READ MORE: Once a piggery, only rubble remains on historic Tranquille site in Kamloops

Sharon said the cream rose to the top and her mother would pour it out and make whip cream with it.

When Sharon was young, her brothers would go out to pick asparagus that grew along the roadways, and many years later she took her children to the riverbanks in the spring to pick asparagus growing on the sunny slopes.

Brian remembers post war struggles when a lot of people didn’t have work, and a lot of families and churches helped ensure everyone had a meal.

“We had a latched screen door on a back porch, and early in the morning there’d be a knock at the door and my mother would come to answer it,” he said. “I’d hear a male voice saying ‘do you have any work ma’am.’”

“She’d ask if he was hungry and feed him breakfast, she’d make a good breakfast. Then he’d go out and she’d hand him a rake and indicate a small section for him to rake to protect his dignity.”

Sharon remembers her family helping others during those times when there weren’t social programs available.

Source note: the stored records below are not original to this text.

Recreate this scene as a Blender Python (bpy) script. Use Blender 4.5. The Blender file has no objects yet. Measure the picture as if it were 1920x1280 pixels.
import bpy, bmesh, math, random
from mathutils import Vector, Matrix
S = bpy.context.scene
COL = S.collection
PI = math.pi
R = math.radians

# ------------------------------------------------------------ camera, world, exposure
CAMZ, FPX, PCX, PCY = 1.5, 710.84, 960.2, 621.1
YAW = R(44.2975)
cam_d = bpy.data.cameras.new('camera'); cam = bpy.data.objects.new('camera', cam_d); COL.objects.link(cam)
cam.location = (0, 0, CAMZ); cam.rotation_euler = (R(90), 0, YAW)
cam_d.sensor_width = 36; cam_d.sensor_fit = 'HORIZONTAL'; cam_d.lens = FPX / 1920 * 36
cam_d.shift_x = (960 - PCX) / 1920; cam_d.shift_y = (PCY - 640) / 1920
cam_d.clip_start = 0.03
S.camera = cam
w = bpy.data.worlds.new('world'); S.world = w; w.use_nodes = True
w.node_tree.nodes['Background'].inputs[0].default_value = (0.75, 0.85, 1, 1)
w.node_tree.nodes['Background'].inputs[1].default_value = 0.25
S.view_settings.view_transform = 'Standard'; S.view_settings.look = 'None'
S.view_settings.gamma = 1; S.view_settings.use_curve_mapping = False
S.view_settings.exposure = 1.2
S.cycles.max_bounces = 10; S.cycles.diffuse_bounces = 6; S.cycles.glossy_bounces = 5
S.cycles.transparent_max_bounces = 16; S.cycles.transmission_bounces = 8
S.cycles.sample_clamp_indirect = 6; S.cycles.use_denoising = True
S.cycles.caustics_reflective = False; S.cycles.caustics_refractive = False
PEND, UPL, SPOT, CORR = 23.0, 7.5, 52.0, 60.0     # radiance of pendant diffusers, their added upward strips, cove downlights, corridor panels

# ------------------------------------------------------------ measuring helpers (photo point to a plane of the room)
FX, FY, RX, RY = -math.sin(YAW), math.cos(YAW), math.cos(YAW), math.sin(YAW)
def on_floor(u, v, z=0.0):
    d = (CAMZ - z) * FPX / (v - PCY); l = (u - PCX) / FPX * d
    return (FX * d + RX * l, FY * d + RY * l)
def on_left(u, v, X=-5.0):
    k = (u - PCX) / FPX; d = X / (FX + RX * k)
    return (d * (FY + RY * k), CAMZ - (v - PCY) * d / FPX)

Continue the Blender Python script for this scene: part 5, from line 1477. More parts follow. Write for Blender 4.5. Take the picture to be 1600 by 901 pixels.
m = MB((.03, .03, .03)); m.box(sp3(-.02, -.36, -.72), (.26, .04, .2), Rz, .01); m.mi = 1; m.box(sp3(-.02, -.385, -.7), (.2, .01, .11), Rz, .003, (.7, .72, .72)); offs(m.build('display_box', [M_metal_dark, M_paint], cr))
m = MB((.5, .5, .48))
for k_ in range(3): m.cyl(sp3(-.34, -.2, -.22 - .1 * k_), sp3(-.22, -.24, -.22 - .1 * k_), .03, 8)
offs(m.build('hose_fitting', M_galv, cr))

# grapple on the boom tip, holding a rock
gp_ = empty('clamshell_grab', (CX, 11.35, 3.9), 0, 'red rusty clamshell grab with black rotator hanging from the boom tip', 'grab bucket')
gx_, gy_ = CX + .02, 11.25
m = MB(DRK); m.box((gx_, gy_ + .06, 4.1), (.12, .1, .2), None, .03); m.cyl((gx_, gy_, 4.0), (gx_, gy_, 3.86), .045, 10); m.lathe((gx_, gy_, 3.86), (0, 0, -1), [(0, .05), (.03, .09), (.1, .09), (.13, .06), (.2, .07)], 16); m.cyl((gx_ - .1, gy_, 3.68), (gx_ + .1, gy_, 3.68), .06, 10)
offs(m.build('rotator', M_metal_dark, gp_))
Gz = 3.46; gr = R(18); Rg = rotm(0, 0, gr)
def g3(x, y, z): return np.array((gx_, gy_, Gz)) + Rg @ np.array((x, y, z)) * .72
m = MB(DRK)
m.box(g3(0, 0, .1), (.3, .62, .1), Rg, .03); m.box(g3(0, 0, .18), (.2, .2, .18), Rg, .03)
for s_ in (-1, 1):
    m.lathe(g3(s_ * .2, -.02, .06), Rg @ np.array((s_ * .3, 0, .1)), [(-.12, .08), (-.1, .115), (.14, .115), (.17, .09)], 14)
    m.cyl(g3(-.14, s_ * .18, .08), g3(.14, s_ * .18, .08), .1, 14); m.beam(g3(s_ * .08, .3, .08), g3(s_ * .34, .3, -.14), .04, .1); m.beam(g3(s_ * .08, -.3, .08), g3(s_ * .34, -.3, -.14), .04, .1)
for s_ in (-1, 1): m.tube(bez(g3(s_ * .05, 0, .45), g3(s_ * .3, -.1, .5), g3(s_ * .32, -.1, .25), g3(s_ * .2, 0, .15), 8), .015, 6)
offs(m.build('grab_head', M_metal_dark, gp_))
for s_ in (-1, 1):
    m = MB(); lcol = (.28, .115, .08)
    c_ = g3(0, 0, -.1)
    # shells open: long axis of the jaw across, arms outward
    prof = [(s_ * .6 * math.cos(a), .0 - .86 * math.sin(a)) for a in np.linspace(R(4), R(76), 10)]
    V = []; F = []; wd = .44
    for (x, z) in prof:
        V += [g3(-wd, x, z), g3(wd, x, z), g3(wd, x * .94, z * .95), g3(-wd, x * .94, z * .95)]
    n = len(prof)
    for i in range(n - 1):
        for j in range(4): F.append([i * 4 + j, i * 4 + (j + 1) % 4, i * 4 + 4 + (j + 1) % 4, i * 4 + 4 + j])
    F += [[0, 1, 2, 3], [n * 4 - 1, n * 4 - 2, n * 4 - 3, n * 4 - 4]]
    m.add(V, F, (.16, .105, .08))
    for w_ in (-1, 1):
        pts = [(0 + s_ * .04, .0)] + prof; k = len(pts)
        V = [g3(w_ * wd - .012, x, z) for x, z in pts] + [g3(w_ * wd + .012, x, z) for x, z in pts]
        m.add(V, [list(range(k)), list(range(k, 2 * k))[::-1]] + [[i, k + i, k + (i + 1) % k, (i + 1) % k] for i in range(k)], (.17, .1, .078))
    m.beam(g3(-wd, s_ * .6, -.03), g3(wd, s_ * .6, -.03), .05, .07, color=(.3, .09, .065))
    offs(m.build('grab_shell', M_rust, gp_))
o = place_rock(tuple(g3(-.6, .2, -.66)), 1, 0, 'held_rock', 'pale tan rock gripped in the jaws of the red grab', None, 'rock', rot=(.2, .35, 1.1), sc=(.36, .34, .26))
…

“We weren’t a wealthy family but my mother never turned anyone away,” she said. “In 1961 a fellow came by and all he needed was a dollar to take a bus to the Okanagan to pick fruit and he came back a year later to return the dollar.”

READ MORE: GOT MILK?: This Kamloops farm doesn't just milk cows, it's a self-sufficient processor

Brian and Sharon are both retired school teachers who have been married for over 60 years.

The couple live at the apartments at Orchard’s Walk in Valleyview on what used to be a tomato farm and orchard owned by the Skelly family, who owned the same tomato cannery downtown that Brian watched as a kid from his bicycle.